Cette plateforme offre des outils interactifs, tels que des tableaux de bord dynamiques, des infographies et des études analytiques, permettant aux utilisateurs de visualiser facilement les informations et de les utiliser pour mener leurs propres analyses. Selon Ghozzi, la plateforme est «un outil essentiel pour passer d’une perception des politiques publiques souvent fondée sur des impressions subjectives à une vision globale appuyée par des données empiriques». Elle a insisté sur le fait que l’objectif ultime de cette initiative est de «démontrer par l’évidence».

Par ailleurs, l’Otpp indique qu’il s’appuie sur un réseau d’experts, de chercheurs et d’analystes pour assurer la production de connaissances utiles à partir des données collectées. Les thématiques traitées par l’Observatoire sont sélectionnées en fonction de leur importance pour le développement et sont soumises à une analyse approfondie avant d’être publiées sous forme de «Policy Briefs», «Policy Papers», ou encore d’études plus détaillées. Ces productions seront ensuite diffusées à travers des infographies, des vidéos explicatives ou encore des articles pour un usage plus large.
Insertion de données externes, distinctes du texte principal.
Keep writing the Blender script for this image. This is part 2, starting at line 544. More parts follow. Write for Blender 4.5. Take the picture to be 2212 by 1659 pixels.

Un des exemples présentés par l’Observatoire lors de la conférence est la récurrence des retards dans la réalisation des projets publics, notamment dans le gouvernorat de Jendouba (objet d’une étude) où des retards significatifs dans l’exécution ont été constatés. Entre 2016 et 2022, l’analyse des 43 projets budgétisés pour cette région révèle que la majorité d’entre eux ont accusé des retards importants, avec un écart moyen de 892 jours par rapport aux délais initialement prévus.